Mention spécial pour la qualité du soundsystem qu’on entend très bien de loin et dont le volume est supportable de près. J’apprécie aussi les horaires qui font la part belle à la journée (musique de 18h à 3h le vendredi, de 12h à 5h du matin le samedi et de 12h à 21h le dimanche) et qui permettent de profiter sans manquer trop de sommeil.



INTIMIT
É

La règle d’or est annoncée sur le petit manuel distribué à l’entrée : « traitez tout le monde de la manière dont vous aimeriez être traité ». Quasi-absence d’agents de sécurité (j’en aperçois quelques-uns le vendredi seulement pour accueillir les festivaliers) et aucun comportement agressif observé sur le week-end. A vrai dire, les gens sont vraiment friendly et ouverts d’esprit. Grâce à la capacité de l’événement limitée à 1 000 personnes, les visages deviennent vite familiers et peut s’installer une certaine complicité. Des personnes rencontrées le soir peuvent vous étreindre le lendemain au lever pour vous saluer. Beaucoup (femmes comme hommes) se douchent nu-e-s à la vue de tou-te-s dans les douches extérieures, continuant parfois à discuter comme si de rien n’était. Respect et confiance sont palpables.

 

International, le public est formé – à vue de nez – majoritairement d’espagnols, de français, anglais, allemands et néerlandais. On retrouve bien sûr d’autres nationalités dont un contingent de japonais, qui pour certains reviennent chaque année. C’est ce que m’explique l’un d’entre eux lorsqu’il m’invite à partager son plaid installé au bord du dancefloor pour contempler les étoiles. Beaucoup se posent à côté du son la journée pour en profiter en flânant, en lisant, en jouant au frisbee ; des chiens se baladent dans le public et des hamacs sont tendus dans la forêt. Certain-e-s explorent le domaine à pieds et profitent des différents points de vue. Le dimanche, on peut voir une femme à l’écart de la piste qui danse avec son bébé (protégé d’un casque sur les oreilles) contre elle, alors que les volontaires de l’asso forestière s’amusent à rafraîchir la foule avec le jet d’eau de leur pick-up citerne.

Les danseur-se-s sont généreux en mouvements et en applaudissements.
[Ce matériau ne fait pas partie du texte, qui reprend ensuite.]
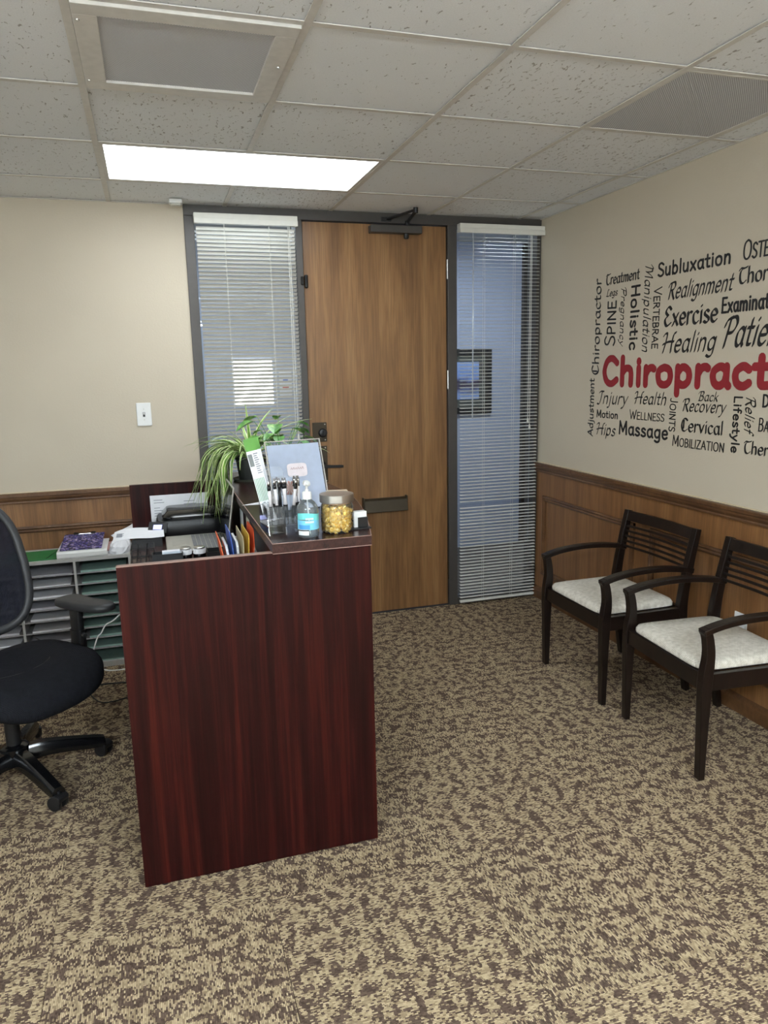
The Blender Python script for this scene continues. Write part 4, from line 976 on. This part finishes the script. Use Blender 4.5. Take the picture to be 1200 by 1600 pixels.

La malice des substances se lient sur les visages de certain-e-s mais chacun-e redevient attentif et poli dans sa communication ou s’excuse en cas de bousculade. 

BILAN

Paral-lel réussit comme annoncé à créer une expérience immersive, basée sur un lien fort entre la nature, la musique et la connexion entre les gens en plaçant l’artistique et le confort de l’audience au premier plan. Deux semaines plus tard, je m’écoute la playlist collaborative des morceaux identifiés par les festivaliers en repensant à l’évènement comme l’un de ces voyages qui font encore mieux aimer la musique et la vie.